Précisément, ce sont ces matières, ces couleurs, que Michon reprendra dans le récit du tableau. La fabulation se développera ainsi : le narrateur évoque les écrits de Michelet en y décrivant son pèlerinage, au mois de février 1846, à l’endroit où la commande des Onze aurait eu lieu, c’est-à-dire à l’Église Saint-Nicolas. Dans une sorte de fabulation hallucinée, le narrateur décrit comment Michelet « a vu » cette « origine matérielle » (Michon 2009, 124) de l’œuvre en se basant sur une esquisse fictive de Géricault intitulée Corentin en ventôse reçoit l’ordre de peindre les Onze. Drapé de sa houppelande « couleur de fumée d’enfer » (Michon 2009, 125), Michelet a vu « les petits objets d’or ou de cuivre » (Michon 2009, 125), « le fauteuil dans lequel il dit que Proli était assis, le fauteuil souffre, le fauteuil jaune et volcanique » (Michon 2009, 125), et surtout, ces chevaux « dans leurs stalles de souffre, d’or, de basalte » (Michon 2009, 128). En réécrivant l’opus magnum de Michelet et en inventant des esquisses à l’œuvre de Géricault, Michon propose de recentrer le récit sur des détails matériels en écartant momentanément toute l’historiographie qui avait consacré la toile de Corentin comme monument de la Révolution française.

 

Nous pouvons ainsi nous questionner sur l’enargeia déployée par Michon. Comme l’indique Paule Petitier, l’histoire semble exister de manière pulsionnelle dans ces détails de couleurs qui agissent en puissance, mais qui simultanément constituent des points de contact structurant le récit, en permettant de joindre des personnages et des scènes différentes (Petitier 2017, 317). Il nous faut ici ajouter que Michon fait un pas supplémentaire, non seulement en joignant des personnages et des scènes, mais en troublant la ligne de démarcation entre les faits et la fiction, nous forçant à nous interroger sur l’origine même de ces détails : la houppelande couleur fumée d’enfer émane-t-elle du narrateur, de l’histoire officielle forgée par l’historiographie autour de l’esquisse de Géricault, ou plutôt des fabulations de Michelet?
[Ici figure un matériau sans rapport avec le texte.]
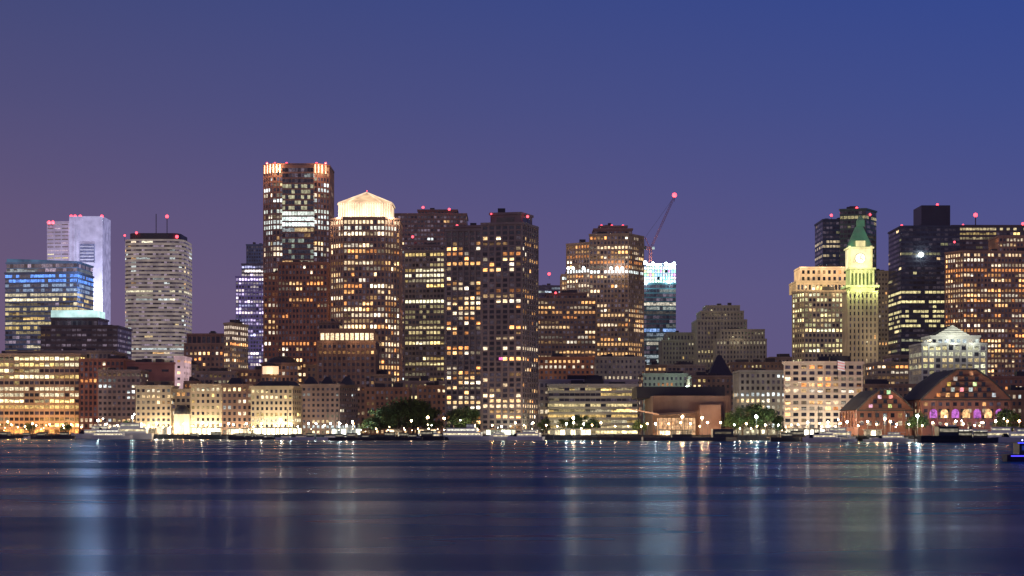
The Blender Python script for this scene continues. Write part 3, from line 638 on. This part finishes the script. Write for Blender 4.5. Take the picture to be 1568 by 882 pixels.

Finalement, nous ne pouvons pas être certains de ce que Michelet a vu, car ces détails (la houppelande, les objets d’or ou de cuivre, le fauteuil jaune, les chevaux) émanent d’une historiographie fantasmée et ne retrouvent pas leur corrélat dans les aspects visuels de la toile. L’hallucination, la « rêverie baudelairienne », repasse donc par la matérialité même des descriptions qui traverse l’ensemble du récit de Michon et qui en brouille l’archè. La matière jouit d’un certain pouvoir, c’est-à-dire celui d’affecter et de déployer une puissance. La matière est souveraine et, parce qu’elle se situe en deçà du pouvoir, elle a la capacité de briser les apparences basses et viles de la politique. La scène de la commande, reprise et relue par Géricault, et ensuite par Michelet (puis reprise et relue par Michon), permet ainsi de court-circuiter l’ambivalence initiale de l’œuvre : ce n’est pas la portée politique de celle-ci qui importe, soit à savoir si les Saint-Juste, Couthon, Robespierre, et compagnie étaient effectivement des héros ou des monstres, mais bien de montrer comment l’œuvre induit une puissance qui nous permet non seulement de penser l’histoire des vainqueurs, mais l’histoire du temps long, l’histoire comme un devenir incessant de ses origines. L’histoire trouve sa tonalité dans un matériau à la fois concret et fantasmé.

 

Car Michon, tout comme Michelet, « n’est plus le maître de sa fiction » (Michon 2009, 129) : tous deux sont emportés par des puissances qui débordent le flot du temps et de l’histoire. De la stalle de la nef de l’Église Saint-Nicolas, Michon nous reconduit au musée en introduisant une deuxième anamorphose qui transmue les figures du Comité : « Nous sommes là devant. Vous voyez comme ils changent, quand on se déplace vers la gauche » (Michon 2009, 134). Ainsi, il nous faut ajouter que c’est en se déplaçant vers le passé, et non en se projetant dans le futur de leur postérité, que ces figures sont en mesure de se transformer, ou plutôt, de régresser dans un devenir informe. Michon continue :

Les onze masques […] [c]es têtes esseulées et perchées vous font penser à quelque chose, quelque chose de plus ancien et de moins conjecturel que des têtes coupées au bout d’une pique, comme on l’a trop dit. Et encore, si comme je vous le conseille vous vous écartez du tableau, si vous lui tournez résolument le dos, si vous revenez carrément sur vos pas, si vous sortez de la pièce et faites quelques pas dans la galerie du Bord-de-l’Eau, et de nouveau faites volte-face, de nouveau par artifice pénétrez dans la grande salle où à l’exclusion de tout autre tableau se tient Les Onze comme si vous les voyiez pour la première fois – alors oui, vous savez presque à quoi cela vous fait penser (Michon 2009, 134-135).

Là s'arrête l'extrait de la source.